■ What to work on
Extract every line that includes the string "pixels".

■ Records to use
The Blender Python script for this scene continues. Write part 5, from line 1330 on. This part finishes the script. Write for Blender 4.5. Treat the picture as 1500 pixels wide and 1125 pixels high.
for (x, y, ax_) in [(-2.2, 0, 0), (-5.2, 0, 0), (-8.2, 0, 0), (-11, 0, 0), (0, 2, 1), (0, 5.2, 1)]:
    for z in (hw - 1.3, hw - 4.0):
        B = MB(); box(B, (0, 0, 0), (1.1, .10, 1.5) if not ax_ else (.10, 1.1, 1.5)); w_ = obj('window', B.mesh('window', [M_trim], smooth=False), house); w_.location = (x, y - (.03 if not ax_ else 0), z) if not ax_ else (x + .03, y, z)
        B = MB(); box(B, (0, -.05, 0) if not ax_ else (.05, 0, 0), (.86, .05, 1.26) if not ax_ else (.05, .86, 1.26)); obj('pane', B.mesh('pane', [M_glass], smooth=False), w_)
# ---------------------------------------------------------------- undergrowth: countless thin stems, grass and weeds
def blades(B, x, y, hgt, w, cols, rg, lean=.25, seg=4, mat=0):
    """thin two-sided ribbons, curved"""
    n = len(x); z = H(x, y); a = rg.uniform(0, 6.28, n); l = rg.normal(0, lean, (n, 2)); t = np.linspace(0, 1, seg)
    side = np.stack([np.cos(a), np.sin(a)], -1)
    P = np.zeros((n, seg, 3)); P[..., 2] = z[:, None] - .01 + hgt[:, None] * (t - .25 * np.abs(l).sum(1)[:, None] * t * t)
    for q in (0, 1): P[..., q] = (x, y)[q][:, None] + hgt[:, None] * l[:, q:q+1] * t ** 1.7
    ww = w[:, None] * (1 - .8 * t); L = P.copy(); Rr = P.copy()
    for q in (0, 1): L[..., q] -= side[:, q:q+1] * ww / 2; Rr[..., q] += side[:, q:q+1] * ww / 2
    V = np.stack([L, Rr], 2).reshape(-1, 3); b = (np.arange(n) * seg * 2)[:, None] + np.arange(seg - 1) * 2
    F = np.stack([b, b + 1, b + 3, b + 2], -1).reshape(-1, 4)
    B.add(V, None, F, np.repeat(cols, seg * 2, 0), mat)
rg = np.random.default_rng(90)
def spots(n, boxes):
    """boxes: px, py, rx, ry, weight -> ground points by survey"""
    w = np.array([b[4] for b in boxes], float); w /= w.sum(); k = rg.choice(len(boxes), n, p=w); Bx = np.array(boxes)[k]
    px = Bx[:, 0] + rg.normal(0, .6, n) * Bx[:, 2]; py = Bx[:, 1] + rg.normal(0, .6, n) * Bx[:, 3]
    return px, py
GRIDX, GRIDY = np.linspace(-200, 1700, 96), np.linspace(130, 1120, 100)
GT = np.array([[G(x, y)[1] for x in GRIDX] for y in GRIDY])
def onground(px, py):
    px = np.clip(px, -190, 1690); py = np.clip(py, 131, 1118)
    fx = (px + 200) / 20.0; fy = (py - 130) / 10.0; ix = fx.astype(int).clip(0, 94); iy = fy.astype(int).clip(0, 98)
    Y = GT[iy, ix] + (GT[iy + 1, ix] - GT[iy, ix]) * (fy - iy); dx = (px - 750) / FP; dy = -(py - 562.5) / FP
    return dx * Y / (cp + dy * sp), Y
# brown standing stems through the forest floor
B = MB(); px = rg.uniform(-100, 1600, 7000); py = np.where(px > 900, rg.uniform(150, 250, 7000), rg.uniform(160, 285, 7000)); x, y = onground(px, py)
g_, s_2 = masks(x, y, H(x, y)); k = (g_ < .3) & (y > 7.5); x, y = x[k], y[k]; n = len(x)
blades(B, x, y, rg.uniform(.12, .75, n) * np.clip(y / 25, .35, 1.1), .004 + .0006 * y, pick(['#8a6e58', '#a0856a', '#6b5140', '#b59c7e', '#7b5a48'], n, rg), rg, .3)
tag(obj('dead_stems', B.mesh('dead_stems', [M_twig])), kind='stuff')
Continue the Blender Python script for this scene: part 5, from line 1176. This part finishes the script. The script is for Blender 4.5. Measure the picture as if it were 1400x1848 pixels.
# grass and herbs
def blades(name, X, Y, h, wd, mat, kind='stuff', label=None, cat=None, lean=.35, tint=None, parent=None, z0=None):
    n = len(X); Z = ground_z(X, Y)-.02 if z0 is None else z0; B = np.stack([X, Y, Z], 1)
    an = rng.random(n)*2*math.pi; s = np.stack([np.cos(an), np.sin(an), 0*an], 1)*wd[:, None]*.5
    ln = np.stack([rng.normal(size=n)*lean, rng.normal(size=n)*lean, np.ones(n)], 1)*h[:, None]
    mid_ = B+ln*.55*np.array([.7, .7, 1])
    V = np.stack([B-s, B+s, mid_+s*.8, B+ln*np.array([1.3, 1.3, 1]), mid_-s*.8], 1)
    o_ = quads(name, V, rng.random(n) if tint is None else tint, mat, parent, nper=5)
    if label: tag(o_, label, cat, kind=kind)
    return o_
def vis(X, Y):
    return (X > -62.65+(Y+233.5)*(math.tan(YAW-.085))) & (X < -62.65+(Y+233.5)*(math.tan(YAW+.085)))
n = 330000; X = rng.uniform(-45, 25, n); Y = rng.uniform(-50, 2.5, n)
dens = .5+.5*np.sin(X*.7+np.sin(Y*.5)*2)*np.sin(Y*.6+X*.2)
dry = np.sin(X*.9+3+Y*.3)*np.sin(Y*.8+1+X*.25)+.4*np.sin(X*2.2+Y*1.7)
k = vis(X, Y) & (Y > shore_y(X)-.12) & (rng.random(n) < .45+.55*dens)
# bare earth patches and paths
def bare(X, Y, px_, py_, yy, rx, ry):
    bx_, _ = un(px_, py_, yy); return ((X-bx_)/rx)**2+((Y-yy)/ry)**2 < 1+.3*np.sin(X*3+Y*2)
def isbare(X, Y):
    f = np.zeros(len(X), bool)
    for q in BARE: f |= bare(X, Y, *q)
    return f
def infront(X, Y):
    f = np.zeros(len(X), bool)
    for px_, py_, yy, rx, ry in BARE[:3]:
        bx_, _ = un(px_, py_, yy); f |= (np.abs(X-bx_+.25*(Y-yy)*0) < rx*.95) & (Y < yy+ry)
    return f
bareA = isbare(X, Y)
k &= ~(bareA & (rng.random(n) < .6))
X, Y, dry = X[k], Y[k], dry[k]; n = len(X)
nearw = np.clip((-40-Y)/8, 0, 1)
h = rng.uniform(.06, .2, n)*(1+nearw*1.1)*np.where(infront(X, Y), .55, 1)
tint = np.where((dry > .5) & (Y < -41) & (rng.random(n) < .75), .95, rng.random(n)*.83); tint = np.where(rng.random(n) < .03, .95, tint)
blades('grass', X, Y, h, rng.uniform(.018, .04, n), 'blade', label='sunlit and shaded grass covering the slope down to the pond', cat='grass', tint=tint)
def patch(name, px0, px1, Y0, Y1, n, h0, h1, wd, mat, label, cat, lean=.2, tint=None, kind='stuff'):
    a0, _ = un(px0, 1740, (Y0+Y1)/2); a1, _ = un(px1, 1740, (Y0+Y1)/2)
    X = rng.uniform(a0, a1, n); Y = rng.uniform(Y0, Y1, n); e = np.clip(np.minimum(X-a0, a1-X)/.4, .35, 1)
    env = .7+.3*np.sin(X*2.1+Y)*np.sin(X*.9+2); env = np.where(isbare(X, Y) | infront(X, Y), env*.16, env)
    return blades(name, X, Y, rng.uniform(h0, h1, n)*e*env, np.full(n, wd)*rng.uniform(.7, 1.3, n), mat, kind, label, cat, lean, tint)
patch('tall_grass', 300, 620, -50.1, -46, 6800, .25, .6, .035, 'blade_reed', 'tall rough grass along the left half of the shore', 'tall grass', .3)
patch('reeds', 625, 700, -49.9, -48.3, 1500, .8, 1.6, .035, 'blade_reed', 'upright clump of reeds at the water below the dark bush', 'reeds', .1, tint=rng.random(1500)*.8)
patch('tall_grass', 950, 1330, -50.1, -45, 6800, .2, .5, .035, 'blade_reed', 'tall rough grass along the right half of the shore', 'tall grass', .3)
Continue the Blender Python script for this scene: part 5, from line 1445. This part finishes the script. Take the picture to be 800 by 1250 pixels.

■ Result of this task
The Blender Python script for this scene continues. Write part 5, from line 1330 on. This part finishes the script. Write for Blender 4.5. Treat the picture as 1500 pixels wide and 1125 pixels high.
Continue the Blender Python script for this scene: part 5, from line 1176. This part finishes the script. The script is for Blender 4.5. Measure the picture as if it were 1400x1848 pixels.
Continue the Blender Python script for this scene: part 5, from line 1445. This part finishes the script. Take the picture to be 800 by 1250 pixels.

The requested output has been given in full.